» **STATED TASK**
Write out every line of the material exactly as it appears.
** Begin DATA EXTRACT **
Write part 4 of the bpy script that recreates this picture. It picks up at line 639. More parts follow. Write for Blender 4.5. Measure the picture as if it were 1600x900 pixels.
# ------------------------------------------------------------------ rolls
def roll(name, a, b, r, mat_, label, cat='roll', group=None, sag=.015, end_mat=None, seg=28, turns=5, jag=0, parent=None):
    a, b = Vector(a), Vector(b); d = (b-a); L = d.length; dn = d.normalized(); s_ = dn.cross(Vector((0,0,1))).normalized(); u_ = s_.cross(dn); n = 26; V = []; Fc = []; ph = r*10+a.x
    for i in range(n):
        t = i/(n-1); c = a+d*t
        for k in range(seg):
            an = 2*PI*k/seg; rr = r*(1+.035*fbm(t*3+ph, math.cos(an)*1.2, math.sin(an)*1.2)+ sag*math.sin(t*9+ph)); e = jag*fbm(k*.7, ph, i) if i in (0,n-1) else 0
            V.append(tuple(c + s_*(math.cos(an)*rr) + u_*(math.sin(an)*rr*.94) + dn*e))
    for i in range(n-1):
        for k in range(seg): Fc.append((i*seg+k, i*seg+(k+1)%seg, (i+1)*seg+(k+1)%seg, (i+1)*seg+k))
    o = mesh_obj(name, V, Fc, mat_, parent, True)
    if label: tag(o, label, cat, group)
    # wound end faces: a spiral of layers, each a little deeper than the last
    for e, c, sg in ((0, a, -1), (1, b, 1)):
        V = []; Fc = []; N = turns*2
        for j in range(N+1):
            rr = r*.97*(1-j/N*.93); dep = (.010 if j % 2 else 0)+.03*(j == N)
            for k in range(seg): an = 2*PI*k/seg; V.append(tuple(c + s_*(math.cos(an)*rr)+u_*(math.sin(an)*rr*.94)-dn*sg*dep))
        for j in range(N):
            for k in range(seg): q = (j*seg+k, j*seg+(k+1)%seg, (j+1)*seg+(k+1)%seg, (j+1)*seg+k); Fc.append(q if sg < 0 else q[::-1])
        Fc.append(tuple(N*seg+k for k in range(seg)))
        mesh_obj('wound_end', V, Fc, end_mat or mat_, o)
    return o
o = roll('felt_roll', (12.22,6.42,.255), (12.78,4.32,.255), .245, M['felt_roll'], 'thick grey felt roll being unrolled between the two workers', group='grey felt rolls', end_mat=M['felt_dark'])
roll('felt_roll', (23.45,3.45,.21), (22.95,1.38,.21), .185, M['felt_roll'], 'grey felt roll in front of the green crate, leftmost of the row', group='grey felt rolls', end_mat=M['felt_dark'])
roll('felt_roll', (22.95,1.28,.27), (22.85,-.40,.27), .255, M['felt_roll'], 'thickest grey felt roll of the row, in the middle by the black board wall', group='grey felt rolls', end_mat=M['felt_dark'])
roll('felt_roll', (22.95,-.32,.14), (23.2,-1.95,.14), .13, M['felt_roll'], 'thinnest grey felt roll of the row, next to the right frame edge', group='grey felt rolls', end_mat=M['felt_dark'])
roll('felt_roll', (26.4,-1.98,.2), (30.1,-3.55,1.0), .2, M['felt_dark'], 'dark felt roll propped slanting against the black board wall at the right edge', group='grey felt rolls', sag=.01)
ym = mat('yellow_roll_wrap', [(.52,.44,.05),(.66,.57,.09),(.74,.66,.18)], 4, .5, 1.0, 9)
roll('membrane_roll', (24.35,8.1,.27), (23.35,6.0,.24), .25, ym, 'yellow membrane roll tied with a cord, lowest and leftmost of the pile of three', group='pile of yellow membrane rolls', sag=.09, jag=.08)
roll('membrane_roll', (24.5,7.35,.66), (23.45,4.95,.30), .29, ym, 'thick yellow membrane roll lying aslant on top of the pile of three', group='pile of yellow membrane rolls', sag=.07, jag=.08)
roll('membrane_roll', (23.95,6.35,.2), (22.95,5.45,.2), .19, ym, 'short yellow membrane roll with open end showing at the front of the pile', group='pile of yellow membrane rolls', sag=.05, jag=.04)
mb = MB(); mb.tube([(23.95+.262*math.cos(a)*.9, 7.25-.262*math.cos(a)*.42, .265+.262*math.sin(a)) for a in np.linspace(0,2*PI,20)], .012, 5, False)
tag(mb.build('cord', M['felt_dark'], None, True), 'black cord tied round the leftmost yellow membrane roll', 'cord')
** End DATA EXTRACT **
» **SOLUTION FOR THIS EXERCISE**
Write part 4 of the bpy script that recreates this picture. It picks up at line 639. More parts follow. Write for Blender 4.5. Measure the picture as if it were 1600x900 pixels.
# ------------------------------------------------------------------ rolls
def roll(name, a, b, r, mat_, label, cat='roll', group=None, sag=.015, end_mat=None, seg=28, turns=5, jag=0, parent=None):
    a, b = Vector(a), Vector(b); d = (b-a); L = d.length; dn = d.normalized(); s_ = dn.cross(Vector((0,0,1))).normalized(); u_ = s_.cross(dn); n = 26; V = []; Fc = []; ph = r*10+a.x
    for i in range(n):
        t = i/(n-1); c = a+d*t
        for k in range(seg):
            an = 2*PI*k/seg; rr = r*(1+.035*fbm(t*3+ph, math.cos(an)*1.2, math.sin(an)*1.2)+ sag*math.sin(t*9+ph)); e = jag*fbm(k*.7, ph, i) if i in (0,n-1) else 0
            V.append(tuple(c + s_*(math.cos(an)*rr) + u_*(math.sin(an)*rr*.94) + dn*e))
    for i in range(n-1):
        for k in range(seg): Fc.append((i*seg+k, i*seg+(k+1)%seg, (i+1)*seg+(k+1)%seg, (i+1)*seg+k))
    o = mesh_obj(name, V, Fc, mat_, parent, True)
    if label: tag(o, label, cat, group)
    # wound end faces: a spiral of layers, each a little deeper than the last
    for e, c, sg in ((0, a, -1), (1, b, 1)):
        V = []; Fc = []; N = turns*2
        for j in range(N+1):
            rr = r*.97*(1-j/N*.93); dep = (.010 if j % 2 else 0)+.03*(j == N)
            for k in range(seg): an = 2*PI*k/seg; V.append(tuple(c + s_*(math.cos(an)*rr)+u_*(math.sin(an)*rr*.94)-dn*sg*dep))
        for j in range(N):
            for k in range(seg): q = (j*seg+k, j*seg+(k+1)%seg, (j+1)*seg+(k+1)%seg, (j+1)*seg+k); Fc.append(q if sg < 0 else q[::-1])
        Fc.append(tuple(N*seg+k for k in range(seg)))
        mesh_obj('wound_end', V, Fc, end_mat or mat_, o)
    return o
o = roll('felt_roll', (12.22,6.42,.255), (12.78,4.32,.255), .245, M['felt_roll'], 'thick grey felt roll being unrolled between the two workers', group='grey felt rolls', end_mat=M['felt_dark'])
roll('felt_roll', (23.45,3.45,.21), (22.95,1.38,.21), .185, M['felt_roll'], 'grey felt roll in front of the green crate, leftmost of the row', group='grey felt rolls', end_mat=M['felt_dark'])
roll('felt_roll', (22.95,1.28,.27), (22.85,-.40,.27), .255, M['felt_roll'], 'thickest grey felt roll of the row, in the middle by the black board wall', group='grey felt rolls', end_mat=M['felt_dark'])
roll('felt_roll', (22.95,-.32,.14), (23.2,-1.95,.14), .13, M['felt_roll'], 'thinnest grey felt roll of the row, next to the right frame edge', group='grey felt rolls', end_mat=M['felt_dark'])
roll('felt_roll', (26.4,-1.98,.2), (30.1,-3.55,1.0), .2, M['felt_dark'], 'dark felt roll propped slanting against the black board wall at the right edge', group='grey felt rolls', sag=.01)
ym = mat('yellow_roll_wrap', [(.52,.44,.05),(.66,.57,.09),(.74,.66,.18)], 4, .5, 1.0, 9)
roll('membrane_roll', (24.35,8.1,.27), (23.35,6.0,.24), .25, ym, 'yellow membrane roll tied with a cord, lowest and leftmost of the pile of three', group='pile of yellow membrane rolls', sag=.09, jag=.08)
roll('membrane_roll', (24.5,7.35,.66), (23.45,4.95,.30), .29, ym, 'thick yellow membrane roll lying aslant on top of the pile of three', group='pile of yellow membrane rolls', sag=.07, jag=.08)
roll('membrane_roll', (23.95,6.35,.2), (22.95,5.45,.2), .19, ym, 'short yellow membrane roll with open end showing at the front of the pile', group='pile of yellow membrane rolls', sag=.05, jag=.04)
mb = MB(); mb.tube([(23.95+.262*math.cos(a)*.9, 7.25-.262*math.cos(a)*.42, .265+.262*math.sin(a)) for a in np.linspace(0,2*PI,20)], .012, 5, False)
tag(mb.build('cord', M['felt_dark'], None, True), 'black cord tied round the leftmost yellow membrane roll', 'cord')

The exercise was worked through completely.